_AIM:_
Copy out the listing that follows, exact in every word, and skip the images.

_DATASET SECTION:_
++++++++++
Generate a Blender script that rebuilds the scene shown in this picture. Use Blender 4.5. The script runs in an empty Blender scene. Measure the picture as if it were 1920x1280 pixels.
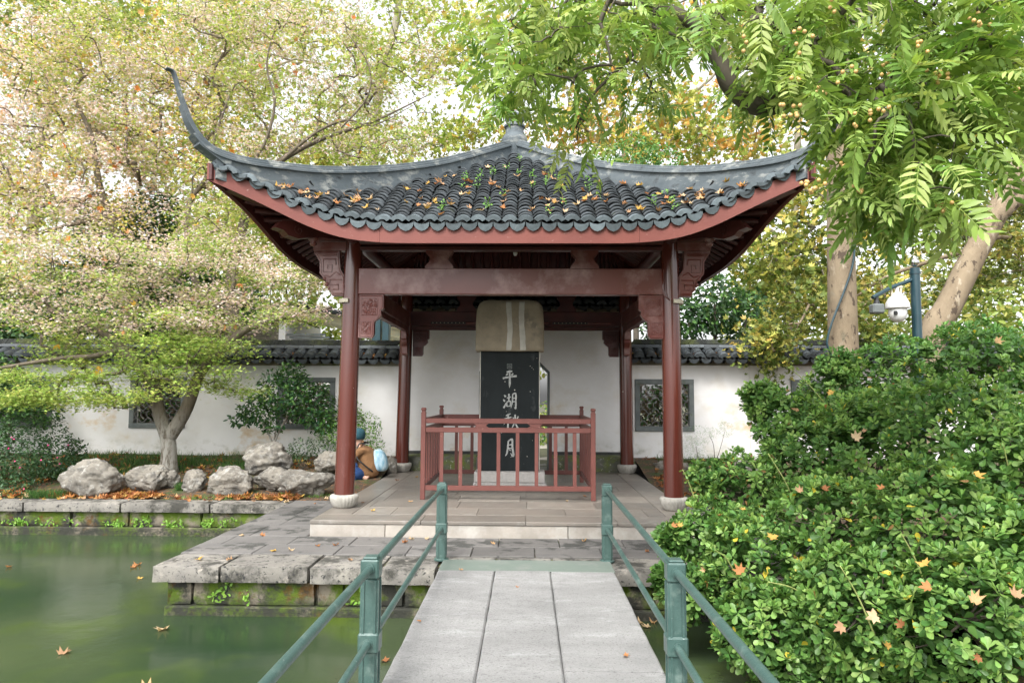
import bpy, bmesh, math, random
import numpy as np
from mathutils import Vector, Matrix, noise
rnd = random.Random(7); rng = np.random.default_rng(11)
S = bpy.context.scene
COL = S.collection
# ------------------------------------------------------------------ camera
CAM = np.array([.2008, -10.6853, 1.379]); FPX = 1315.0
def _basis(yaw, pitch, roll):
    y, p, r = map(math.radians, (yaw, pitch, roll))
    F = np.array([math.sin(y)*math.cos(p), math.cos(y)*math.cos(p), math.sin(p)])
    R = np.array([math.cos(y), -math.sin(y), 0.]); U = np.cross(R, F)
    return math.cos(r)*R+math.sin(r)*U, -math.sin(r)*R+math.cos(r)*U, F
CR, CU, CF = _basis(-1.1989, 4.3565, .3133)
cd = bpy.data.cameras.new('camera'); cam = bpy.data.objects.new('camera', cd); COL.objects.link(cam)
cam.matrix_world = Matrix(((CR[0], CU[0], -CF[0], CAM[0]), (CR[1], CU[1], -CF[1], CAM[1]), (CR[2], CU[2], -CF[2], CAM[2]), (0, 0, 0, 1)))
cd.sensor_width = 36; cd.lens = FPX/1920*36; cd.clip_end = 500; cd.clip_start = .05
S.camera = cam
# ------------------------------------------------------------------ sky, sun, exposure
SUN_EL, SUN_AZ = math.radians(52), math.radians(200)      # azimuth the light comes from, clockwise from +Y
W = bpy.data.worlds.new('World'); S.world = W; W.use_nodes = True
wn = W.node_tree; wn.nodes.clear()
sky = wn.nodes.new('ShaderNodeTexSky'); sky.sky_type = 'NISHITA'; sky.sun_disc = False
sky.sun_elevation = SUN_EL; sky.sun_rotation = SUN_AZ; sky.air_density = 1; sky.dust_density = 4; sky.ozone_density = 1
hs = wn.nodes.new('ShaderNodeHueSaturation'); hs.inputs['Saturation'].default_value = .12
hs.inputs['Value'].default_value = 1.0
bg = wn.nodes.new('ShaderNodeBackground'); bg.inputs[1].default_value = .15
wo = wn.nodes.new('ShaderNodeOutputWorld')
wn.links.new(sky.outputs[0], hs.inputs['Color']); wn.links.new(hs.outputs[0], bg.inputs[0]); wn.links.new(bg.outputs[0], wo.inputs[0])
sl = bpy.data.lights.new('sun', 'SUN'); sl.energy = .9; sl.angle = math.radians(14); sl.color = (1, .965, .92)
so = bpy.data.objects.new('sun', sl); COL.objects.link(so)
sd = Vector((math.sin(SUN_AZ)*math.cos(SUN_EL), math.cos(SUN_AZ)*math.cos(SUN_EL), math.sin(SUN_EL)))
so.rotation_euler = sd.to_track_quat('Z', 'Y').to_euler(); so.location = (0, -20, 20)
S.view_settings.view_transform = 'Standard'; S.view_settings.look = 'None'
S.view_settings.gamma = 1; S.view_settings.exposure = 1.64; S.view_settings.use_curve_mapping = False
S.cycles.max_bounces = 8; S.cycles.diffuse_bounces = 4; S.cycles.transmission_bounces = 6; S.cycles.transparent_max_bounces = 8
S.cycles.use_denoising = True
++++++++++
_RESULT:_
Generate a Blender script that rebuilds the scene shown in this picture. Use Blender 4.5. The script runs in an empty Blender scene. Measure the picture as if it were 1920x1280 pixels.
import bpy, bmesh, math, random
import numpy as np
from mathutils import Vector, Matrix, noise
rnd = random.Random(7); rng = np.random.default_rng(11)
S = bpy.context.scene
COL = S.collection
# ------------------------------------------------------------------ camera
CAM = np.array([.2008, -10.6853, 1.379]); FPX = 1315.0
def _basis(yaw, pitch, roll):
    y, p, r = map(math.radians, (yaw, pitch, roll))
    F = np.array([math.sin(y)*math.cos(p), math.cos(y)*math.cos(p), math.sin(p)])
    R = np.array([math.cos(y), -math.sin(y), 0.]); U = np.cross(R, F)
    return math.cos(r)*R+math.sin(r)*U, -math.sin(r)*R+math.cos(r)*U, F
CR, CU, CF = _basis(-1.1989, 4.3565, .3133)
cd = bpy.data.cameras.new('camera'); cam = bpy.data.objects.new('camera', cd); COL.objects.link(cam)
cam.matrix_world = Matrix(((CR[0], CU[0], -CF[0], CAM[0]), (CR[1], CU[1], -CF[1], CAM[1]), (CR[2], CU[2], -CF[2], CAM[2]), (0, 0, 0, 1)))
cd.sensor_width = 36; cd.lens = FPX/1920*36; cd.clip_end = 500; cd.clip_start = .05
S.camera = cam
# ------------------------------------------------------------------ sky, sun, exposure
SUN_EL, SUN_AZ = math.radians(52), math.radians(200)      # azimuth the light comes from, clockwise from +Y
W = bpy.data.worlds.new('World'); S.world = W; W.use_nodes = True
wn = W.node_tree; wn.nodes.clear()
sky = wn.nodes.new('ShaderNodeTexSky'); sky.sky_type = 'NISHITA'; sky.sun_disc = False
sky.sun_elevation = SUN_EL; sky.sun_rotation = SUN_AZ; sky.air_density = 1; sky.dust_density = 4; sky.ozone_density = 1
hs = wn.nodes.new('ShaderNodeHueSaturation'); hs.inputs['Saturation'].default_value = .12
hs.inputs['Value'].default_value = 1.0
bg = wn.nodes.new('ShaderNodeBackground'); bg.inputs[1].default_value = .15
wo = wn.nodes.new('ShaderNodeOutputWorld')
wn.links.new(sky.outputs[0], hs.inputs['Color']); wn.links.new(hs.outputs[0], bg.inputs[0]); wn.links.new(bg.outputs[0], wo.inputs[0])
sl = bpy.data.lights.new('sun', 'SUN'); sl.energy = .9; sl.angle = math.radians(14); sl.color = (1, .965, .92)
so = bpy.data.objects.new('sun', sl); COL.objects.link(so)
sd = Vector((math.sin(SUN_AZ)*math.cos(SUN_EL), math.cos(SUN_AZ)*math.cos(SUN_EL), math.sin(SUN_EL)))
so.rotation_euler = sd.to_track_quat('Z', 'Y').to_euler(); so.location = (0, -20, 20)
S.view_settings.view_transform = 'Standard'; S.view_settings.look = 'None'
S.view_settings.gamma = 1; S.view_settings.exposure = 1.64; S.view_settings.use_curve_mapping = False
S.cycles.max_bounces = 8; S.cycles.diffuse_bounces = 4; S.cycles.transmission_bounces = 6; S.cycles.transparent_max_bounces = 8
S.cycles.use_denoising = True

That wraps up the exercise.